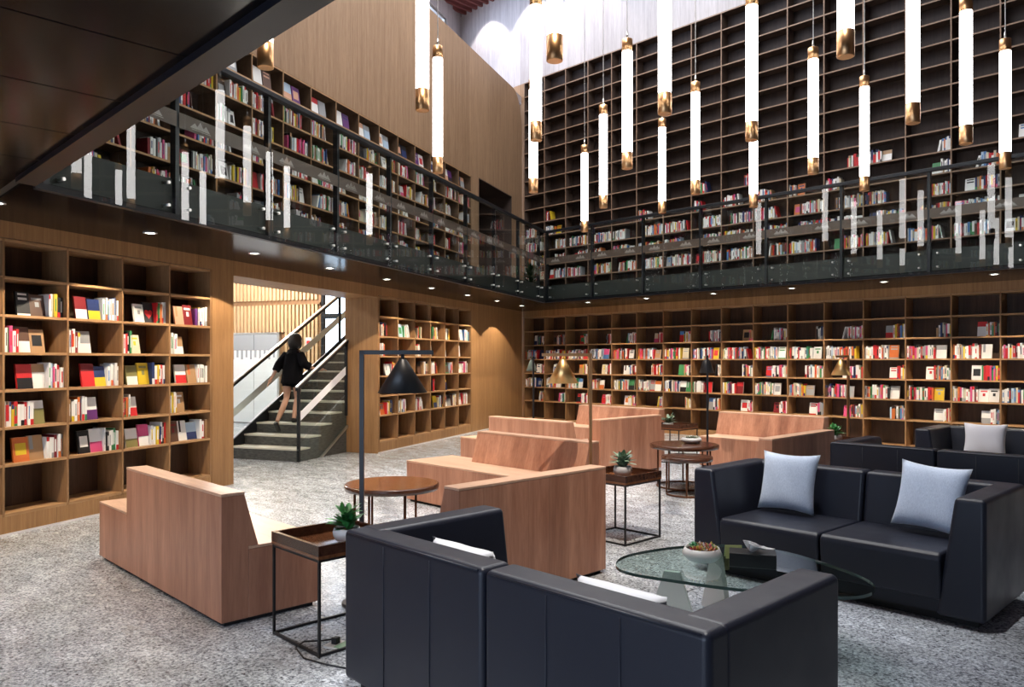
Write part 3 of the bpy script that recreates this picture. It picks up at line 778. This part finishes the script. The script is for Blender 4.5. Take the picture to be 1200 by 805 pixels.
def leafy(label, x, y, z, pot_r, pot_h, leaf_m, pot_m, n=26, L=.09, seed=1, up=.5, cat='potted plant', name='potted_plant', wide=.028, group='small potted plants'):
    rg=random.Random(seed); r=thing(name,label,cat,(x,y,z),0,group)
    b=MB(); b.lathe([(pot_r*.45,0),(pot_r*.78,pot_h*.16),(pot_r*.98,pot_h*.5),(pot_r,pot_h*.72),(pot_r*.9,pot_h),(pot_r*.84,pot_h*.985),(pot_r*.82,pot_h*.85)],26); obj('pot',b,pot_m,r)
    b=MB(); b.lathe([(pot_r*.2,pot_h*.80),(pot_r*.83,pot_h*.86)],18); obj('soil',b,M['soil'],r)
    b=MB()
    for i in range(n):
        a=2*PI*(i*.381966+rg.uniform(-.04,.04)); el=R(rg.uniform(18,80))*(1 if rg.random()<.8 else .8); l=L*rg.uniform(.75,1.15)
        base=Vector((math.cos(a)*pot_r*.25*rg.random(),math.sin(a)*pot_r*.25*rg.random(),pot_h*.83+L*up*rg.random()))
        dr=Vector((math.cos(a)*math.cos(el),math.sin(a)*math.cos(el),math.sin(el))); sd=Vector((-math.sin(a),math.cos(a),0))
        nm=sd.cross(dr); pts=[]; K=5
        b.tube([(0,0,pot_h*.8),base,base+dr*l*.12],.0022,4)
        for k in range(K+1):
            s=k/K; c=base+dr*(l*s)-Vector((0,0,1))*(l*.30*s*s); wd=wide*math.sin(PI*min(.98,.06+s*.94))**.8*(.8+.4*rg.random()*0)
            pts.append((c-sd*wd+nm*wd*.25,c-nm*.0,c+sd*wd+nm*wd*.25))
        for k in range(K):
            for e in (0,1): b.face([pts[k][e],pts[k][e+1],pts[k+1][e+1],pts[k+1][e]],0,None,True)
    obj('foliage',b,leaf_m,r)
    return r
leafy('leafy green plant in white bowl pot on the front tray table',-3.90,2.46,.545,.082,.085,M['leaf'],M['ceramic'],34,.125,3,.8)
leafy('pale-tipped plant in grey pot on tray table behind the middle bench',-4.32,5.60,.545,.085,.10,M['leafpale'],M['stone'],40,.13,5,.7)
leafy('green plant on tray table right of the reddish bench',-7.12,10.40,.545,.085,.06,M['leafpale'],M['stone'],30,.15,9,.5)
leafy('small green plant in pale pot between dark bench and back sofas',-4.27,9.98,.545,.085,.09,M['leaf'],M['stone'],28,.14,11,.6)
leafy('dark round bush standing on the left gallery by the corner',*W(17.35,-5.95),3.18,.19,.24,M['leafdark'],M['fascia'],90,.36,13,.9,wide=.035,cat='plant')

# ------------------------------------------------------------------ round nesting tables
def round_table(label, x, y, rad, H, nleg=4, ring=True, m='tabletop', rot=.3):
    r=thing('round_table',label,'table',(x,y,0),rot,'round walnut nesting tables')
    b=MB(); b.lathe([(rad*.93,H-.048),(rad*.985,H-.044),(rad,H-.02),(rad,H),(rad*.985,H+.004)],48,cap=True); obj('tabletop',b,M['walnut'],r)
    b=MB(); b.lathe([(rad*.97,H+.0045),(rad*.968,H+.0065)],48); obj('top_veneer',b,M[m],r)
    for i in range(nleg):
        a=2*PI*i/nleg; b=MB(); b.tube([(rad*.8*math.cos(a),rad*.8*math.sin(a),.0),(rad*.8*math.cos(a),rad*.8*math.sin(a),H-.046)],.011,10); obj('leg',b,M['brassdk'],r)
    if ring:
        b=MB(); b.tube([(rad*.8*math.cos(2*PI*i/40),rad*.8*math.sin(2*PI*i/40),.013) for i in range(41)],.011,8); obj('base_ring',b,M['brassdk'],r)
    return r
M['brassdk']=mat('bronze_leg',(.13,.055,.03),.3,.8)
round_table('large round walnut table beside the black floor lamp',-5.52,3.93,.405,.535,3,ring=False,rot=2.86-PI/3)
round_table('smaller round table tucked behind the large one near the black lamp',-5.77,4.00,.25,.475,3,rot=.9)
round_table('large round nesting table with a planted bowl on it',-5.52,8.42,.43,.535,5,m='walnut',rot=R(-89.7))
round_table('small round nesting table under the edge of the larger one, near middle tray table',-5.16,7.93,.30,.455,4,m='walnut',rot=.55)

def bowl_plant(label, x,y,z,rad,h,seed,pale=False):
    rg=random.Random(seed); r=thing('succulent_bowl',label,'planted bowl',(x,y,z),0)
    b=MB(); b.lathe([(rad*.4,0),(rad*.7,h*.1),(rad*.97,h*.45),(rad,h*.62),(rad*.88,h),(rad*.83,h*.985),(rad*.85,h*.8)],32); obj('bowl',b,M['ceramic'] if not pale else M['stone'],r)
    b=MB(); b.lathe([(rad*.1,h*.85),(rad*.84,h*.86)],20); obj('soil',b,M['soil'],r)
    cols=[(.45,.04,.06),(.60,.10,.20),(.06,.30,.10),(.55,.45,.06),(.62,.55,.52),(.10,.38,.18),(.60,.22,.05)] if not pale else [(.5,.5,.45),(.05,.08,.04),(.3,.35,.25)]
    for ci,c in enumerate(cols):
        b=MB()
        for q in range(4 if not pale else 5):
            a=rg.uniform(0,2*PI); rr=rad*.72*math.sqrt(rg.random()); cx,cy=math.cos(a)*rr,math.sin(a)*rr
            for k in range(9):
                aa=k*2.4; tl=.35+.09*k; l=.034*rg.uniform(.8,1.3)
                d=Vector((math.cos(aa)*math.cos(tl),math.sin(aa)*math.cos(tl),math.sin(tl))); s=Vector((-math.sin(aa),math.cos(aa),0))*.008
                p=Vector((cx,cy,h*.86))
                b.face([p-s*.5,p+d*l*.6-s,p+d*l,p+d*l*.6+s],0,None,False)
                b.face([p-s*.5+Vector((0,0,-.001)),p+d*l*.6+s+Vector((0,0,-.003)),p+d*l,p+d*l*.6-s+Vector((0,0,-.003))],0,None,False)
        obj('rosette',b,mat('succulent',c,.5),r)
    return r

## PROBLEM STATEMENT
Print each line of the material above exactly, with the pictures removed from your copy.

## THE ANSWER
Write part 3 of the bpy script that recreates this picture. It picks up at line 778. This part finishes the script. The script is for Blender 4.5. Take the picture to be 1200 by 805 pixels.
def leafy(label, x, y, z, pot_r, pot_h, leaf_m, pot_m, n=26, L=.09, seed=1, up=.5, cat='potted plant', name='potted_plant', wide=.028, group='small potted plants'):
    rg=random.Random(seed); r=thing(name,label,cat,(x,y,z),0,group)
    b=MB(); b.lathe([(pot_r*.45,0),(pot_r*.78,pot_h*.16),(pot_r*.98,pot_h*.5),(pot_r,pot_h*.72),(pot_r*.9,pot_h),(pot_r*.84,pot_h*.985),(pot_r*.82,pot_h*.85)],26); obj('pot',b,pot_m,r)
    b=MB(); b.lathe([(pot_r*.2,pot_h*.80),(pot_r*.83,pot_h*.86)],18); obj('soil',b,M['soil'],r)
    b=MB()
    for i in range(n):
        a=2*PI*(i*.381966+rg.uniform(-.04,.04)); el=R(rg.uniform(18,80))*(1 if rg.random()<.8 else .8); l=L*rg.uniform(.75,1.15)
        base=Vector((math.cos(a)*pot_r*.25*rg.random(),math.sin(a)*pot_r*.25*rg.random(),pot_h*.83+L*up*rg.random()))
        dr=Vector((math.cos(a)*math.cos(el),math.sin(a)*math.cos(el),math.sin(el))); sd=Vector((-math.sin(a),math.cos(a),0))
        nm=sd.cross(dr); pts=[]; K=5
        b.tube([(0,0,pot_h*.8),base,base+dr*l*.12],.0022,4)
        for k in range(K+1):
            s=k/K; c=base+dr*(l*s)-Vector((0,0,1))*(l*.30*s*s); wd=wide*math.sin(PI*min(.98,.06+s*.94))**.8*(.8+.4*rg.random()*0)
            pts.append((c-sd*wd+nm*wd*.25,c-nm*.0,c+sd*wd+nm*wd*.25))
        for k in range(K):
            for e in (0,1): b.face([pts[k][e],pts[k][e+1],pts[k+1][e+1],pts[k+1][e]],0,None,True)
    obj('foliage',b,leaf_m,r)
    return r
leafy('leafy green plant in white bowl pot on the front tray table',-3.90,2.46,.545,.082,.085,M['leaf'],M['ceramic'],34,.125,3,.8)
leafy('pale-tipped plant in grey pot on tray table behind the middle bench',-4.32,5.60,.545,.085,.10,M['leafpale'],M['stone'],40,.13,5,.7)
leafy('green plant on tray table right of the reddish bench',-7.12,10.40,.545,.085,.06,M['leafpale'],M['stone'],30,.15,9,.5)
leafy('small green plant in pale pot between dark bench and back sofas',-4.27,9.98,.545,.085,.09,M['leaf'],M['stone'],28,.14,11,.6)
leafy('dark round bush standing on the left gallery by the corner',*W(17.35,-5.95),3.18,.19,.24,M['leafdark'],M['fascia'],90,.36,13,.9,wide=.035,cat='plant')

# ------------------------------------------------------------------ round nesting tables
def round_table(label, x, y, rad, H, nleg=4, ring=True, m='tabletop', rot=.3):
    r=thing('round_table',label,'table',(x,y,0),rot,'round walnut nesting tables')
    b=MB(); b.lathe([(rad*.93,H-.048),(rad*.985,H-.044),(rad,H-.02),(rad,H),(rad*.985,H+.004)],48,cap=True); obj('tabletop',b,M['walnut'],r)
    b=MB(); b.lathe([(rad*.97,H+.0045),(rad*.968,H+.0065)],48); obj('top_veneer',b,M[m],r)
    for i in range(nleg):
        a=2*PI*i/nleg; b=MB(); b.tube([(rad*.8*math.cos(a),rad*.8*math.sin(a),.0),(rad*.8*math.cos(a),rad*.8*math.sin(a),H-.046)],.011,10); obj('leg',b,M['brassdk'],r)
    if ring:
        b=MB(); b.tube([(rad*.8*math.cos(2*PI*i/40),rad*.8*math.sin(2*PI*i/40),.013) for i in range(41)],.011,8); obj('base_ring',b,M['brassdk'],r)
    return r
M['brassdk']=mat('bronze_leg',(.13,.055,.03),.3,.8)
round_table('large round walnut table beside the black floor lamp',-5.52,3.93,.405,.535,3,ring=False,rot=2.86-PI/3)
round_table('smaller round table tucked behind the large one near the black lamp',-5.77,4.00,.25,.475,3,rot=.9)
round_table('large round nesting table with a planted bowl on it',-5.52,8.42,.43,.535,5,m='walnut',rot=R(-89.7))
round_table('small round nesting table under the edge of the larger one, near middle tray table',-5.16,7.93,.30,.455,4,m='walnut',rot=.55)

def bowl_plant(label, x,y,z,rad,h,seed,pale=False):
    rg=random.Random(seed); r=thing('succulent_bowl',label,'planted bowl',(x,y,z),0)
    b=MB(); b.lathe([(rad*.4,0),(rad*.7,h*.1),(rad*.97,h*.45),(rad,h*.62),(rad*.88,h),(rad*.83,h*.985),(rad*.85,h*.8)],32); obj('bowl',b,M['ceramic'] if not pale else M['stone'],r)
    b=MB(); b.lathe([(rad*.1,h*.85),(rad*.84,h*.86)],20); obj('soil',b,M['soil'],r)
    cols=[(.45,.04,.06),(.60,.10,.20),(.06,.30,.10),(.55,.45,.06),(.62,.55,.52),(.10,.38,.18),(.60,.22,.05)] if not pale else [(.5,.5,.45),(.05,.08,.04),(.3,.35,.25)]
    for ci,c in enumerate(cols):
        b=MB()
        for q in range(4 if not pale else 5):
            a=rg.uniform(0,2*PI); rr=rad*.72*math.sqrt(rg.random()); cx,cy=math.cos(a)*rr,math.sin(a)*rr
            for k in range(9):
                aa=k*2.4; tl=.35+.09*k; l=.034*rg.uniform(.8,1.3)
                d=Vector((math.cos(aa)*math.cos(tl),math.sin(aa)*math.cos(tl),math.sin(tl))); s=Vector((-math.sin(aa),math.cos(aa),0))*.008
                p=Vector((cx,cy,h*.86))
                b.face([p-s*.5,p+d*l*.6-s,p+d*l,p+d*l*.6+s],0,None,False)
                b.face([p-s*.5+Vector((0,0,-.001)),p+d*l*.6+s+Vector((0,0,-.003)),p+d*l,p+d*l*.6-s+Vector((0,0,-.003))],0,None,False)
        obj('rosette',b,mat('succulent',c,.5),r)
    return r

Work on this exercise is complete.